FAI postpone publishing of accounts as Three end deal

Long-awaited publication of 2018 accounts now to take place on Friday instead of Thursday

Three’s decision to end their sponsorship is a further blow for the FAI. Photograph:  Inpho

Three’s decision to end their sponsorship is a further blow for the FAI. Photograph: Inpho

 

The long awaited publication of the FAI’s accounts for 2018 will now take place on Friday with the association postponing the press conference at which the figures are to be revealed in order, it said, to complete the formalities required and ensure its entire board can be present.
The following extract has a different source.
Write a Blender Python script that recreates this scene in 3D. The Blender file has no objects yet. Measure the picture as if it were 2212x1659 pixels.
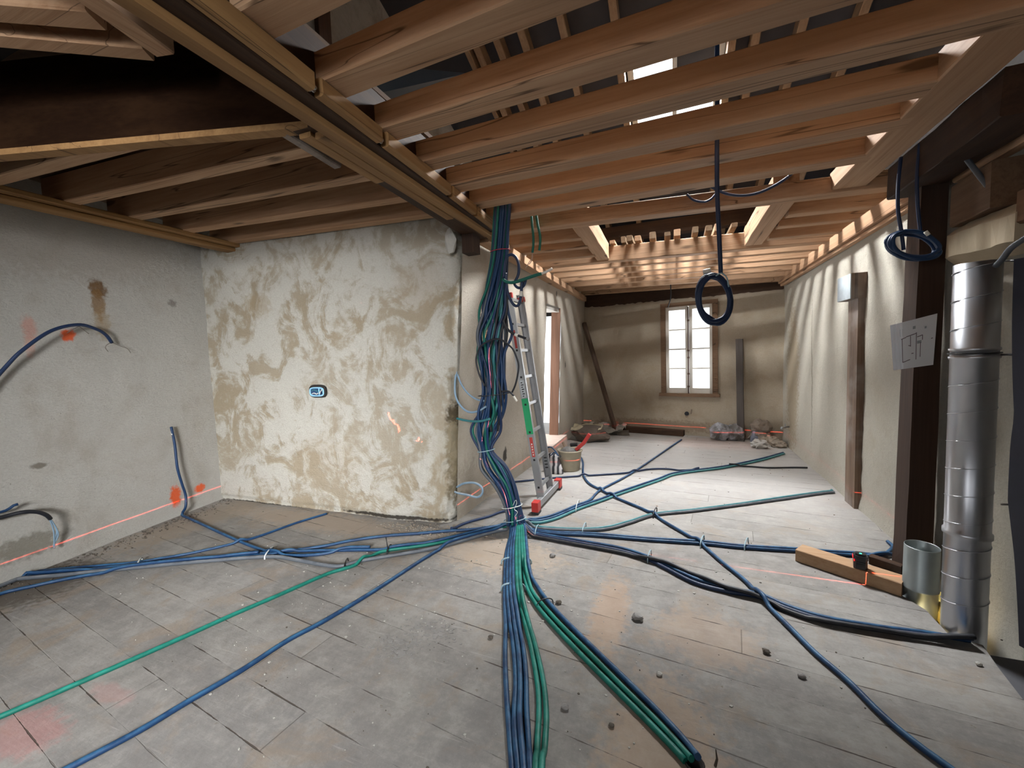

Its announcement was made a matter of hours after Three, one of the association’s two largest backers over the last 10 years, said that it will not be renewing its sponsorship when it expires next summer.

With eight months or so, to find a new taker for one of the most prominent promotional platforms that sport in this country has to offer, the front of Ireland team shirts are unlikely to be left blank at any stage but as the association’s commercial team starts to work on its pitch, there will be a sense that the Euro 2020 qualification stakes just got even higher.

Only a couple of months ago, Three’s telecoms rival Vodafone signed a new four-year deal with the IRFU understood to be worth a total of €16 million, a slight increase on the previous terms.

But industry insiders expect that the FAI will have to accept significantly less than the basic €1.8 million Three paid each year given the reputational damage it has suffered over the course of what has been a traumatic year with the cost quite possibly amounting to a couple of million euro over the course of a new five-year deal.

There was no mention of former chief executive John Delaney or the “shock” Paul Cooke predicted the 2018 accounts will generate or the association’s ongoing battle of wills with the Minister for Sport in the firm’s statement announcing the decision with its chief commercial officer, Elaine Carey, simply suggesting that Three “have decided to consolidate our sponsorship investment in the area of music”. It is clear, however, that an association that was in better shape would be that little bit harder to walk away from.

It is not known when the FAI learned of Three’s departure but speaking only last week to The Irish Times as he prepared to return to Uefa, then FAI general manager Noel Mooney had listed the retention of major backers like the firm as one of the successes of his six month spell back at the association.

The company’s profile and reach would have been attractive to the organisation and it had the resources to spend heavily to promote the sponsorship with its claim that it had invested €30 million over the past decade suggesting that around €10 million had been expended on various forms of marketing.

There will be no shortage of companies that see Three’s departure as a potential opportunity but the starting point in quite of few of the resulting approaches is likely to be a blunt reminder that the FAI’s own brand is not exactly what it should be right now. The timing, in other words, could not have been much worse.

Better news

There was slightly better news for the association on the Government funding front with the Department of Sport announcing that it is to allow payment of the €195,000 due to the association as part of its support for the women’s senior national team. The money is not, however, going to be paid to the association itself with the funds going instead to the accountancy firm BDO who will ensure that they are spent for the purpose intended without ever finding their way into one of the FAI’s actual bank accounts.

The terms are another embarrassment for an organisation that has suffered its fair share of them this year but it might also be seen as an important first step towards a wider restoration of Government funding.

In the Department’s statement, Minister for Sport Shane Ross says that: “There is no reason why the mistakes of the FAI top brass should be borne by innocent players,” and the hope among the association’s affiliates and staff will be that that reasoning is ultimately extended to the various other programmes whose funding has been hit.

Uefa, meanwhile, has revealed the pots for the next Nations League, the draw for which will take place in March.

The Republic of Ireland are ranked 27th of 55 teams, one above Northern Ireland and so the two will not be able to be drawn together.

Instead each will be end up in a group with one side from Russia, Austria, Wales or the Czech Republic, one from Scotland, Norway, Serbia or Finland and one from Bulgaria, Israel, Hungary or Romania.

Once again the competition will form part of a back door qualification route to a major tournament, this time the 2022 World Cup.

There will be 13 places for European sides at the competition, which is to be staged in Qatar with 10 group winners progressing automatically after which the 10 runner-up will be joined by the two best Nations League group winners not in one of the previous two categories and these will be drawn into three “paths” involving four teams each. One leg semi-finals and finals will then be played to decide the other three European qualifiers.